No final dos anos 1990, início de 2000, Luana Carvalho era frequentadora dos bailes funk mais fervidos da cidade. Subia o Morro do Borel, ia ao Emoções, na Rocinha, dançava muito no Rio das Pedras. “Fora o Wells Fargo, para onde eu ia de nauru (sapatos de camurça de gosto duvidoso, com sola de borracha), calça de Bali e top, né?”, lembra a filha de Beth Carvalho (1946-2019), que cresceu entre o Leblon e a Tijuca. “Se a minha mãe era o Túnel Rebouças, sempre fui a Reboucinhas.”
Nos últimos meses, Luana começou a gravar, na cozinha de casa, versões intimistas de hits do funk carioca — MC Marcinho (“Rap do solitário”), Latino (“Me leva”) e Bob Rum (“Está escrito”) —, que começaram a fazer sucesso em suas redes. Ela, que em junho lançou o álbum “Baile de máscara”, com músicas de sua mãe, resolveu transformar a experiência caseira no segundo disco produzido nesta quarentena. “Segue o baile” terá o primeiro single disponível nas plataformas digitais no próximo dia 4 e as 10 faixas completas até o fim de outubro. “O funk carioca tem muito do maculelê: tchum, tcha, tchum, tchum. O ritmo sempre mexeu muito comigo, que sou macumbeira, filha de Oxum”, diz.

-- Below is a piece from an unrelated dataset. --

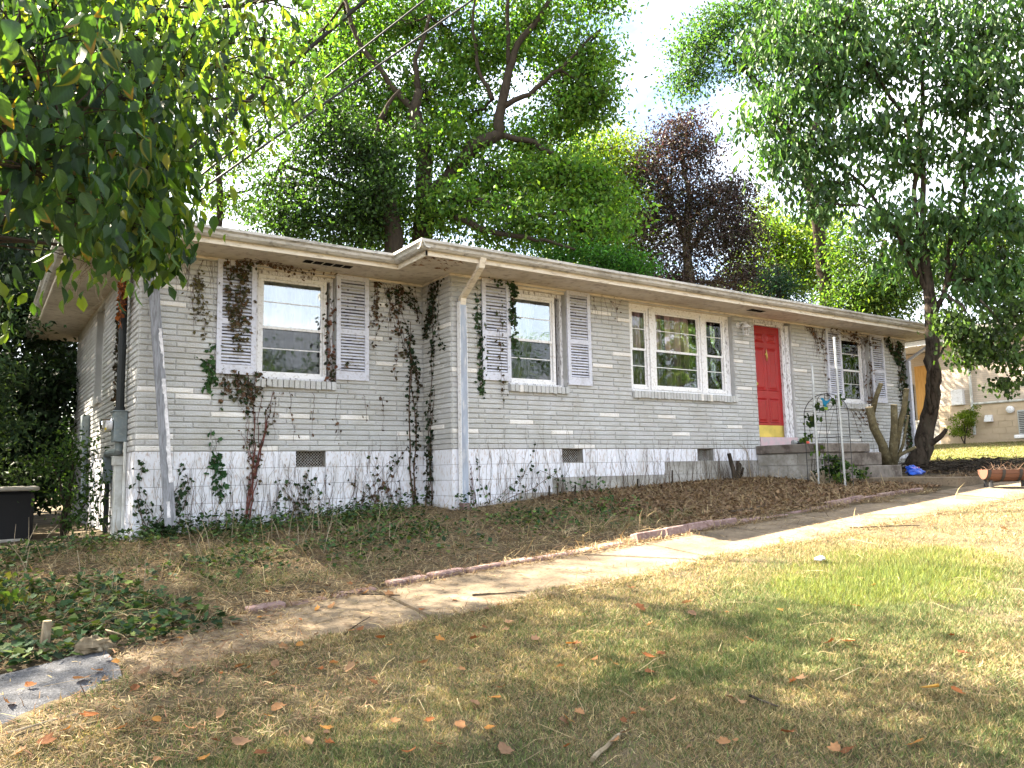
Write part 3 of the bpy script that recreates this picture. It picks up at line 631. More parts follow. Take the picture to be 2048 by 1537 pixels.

Pai de sua filha, Mia, o guitarrista Pedro Sá a acompanha no violão. “Não estamos mais juntos, mas é difícil haver um músico que entenda tanto o meu trabalho quanto ele.” Além dos clássicos, há três músicas autorais, sendo uma composta em parceria com a atriz Andréia Horta. "Em uma conversa de áudios por WhatsApp, Luana e eu falávamos sobre a ronda do câncer de mama em mulheres da nossa idade e os cuidados que temos que ter. A dor que isso causa, o medo. E eu disse: eu quero teta sem treta! Assim começamos a criar uma música. Fomos trocando mensagens e a letra nasceu ali, fácil, simples, de coração. Poesia pura. Eu quero teta sem treta!", exalta Andréia.
O tema desigualdade social também é abordado no disco. “Foi delicado escolher o repertório. Adoraria gravar, por exemplo, ‘Estrada da Posse’, mas moro na Gávea. Não é meu lugar de fala. Tanto que, em uma das minhas músicas, faço uma crítica a mim mesma e aos meus privilégios de classe média. Adoro muitos cantores que têm avião, mas acho que não há como ter jatinho particular em um país com a desigualdade social do Brasil. Há um limite do consumo que precisamos investigar”, acredita.
Para Luana, sua missão é, de alguma forma, levar esse questionamento e fomentar a discussão entre pessoas da sua geração que, assim como ela, amam funk. Além disso, ela busca chamar atenção para a efemeridade do gênero. “Diferentemente samba, que, além de história, sempre teve mais elasticidade para a erudição, o funk ainda é muito associado à violência. Mas, assim como samba, ele não pode morrer. Tem tradição.”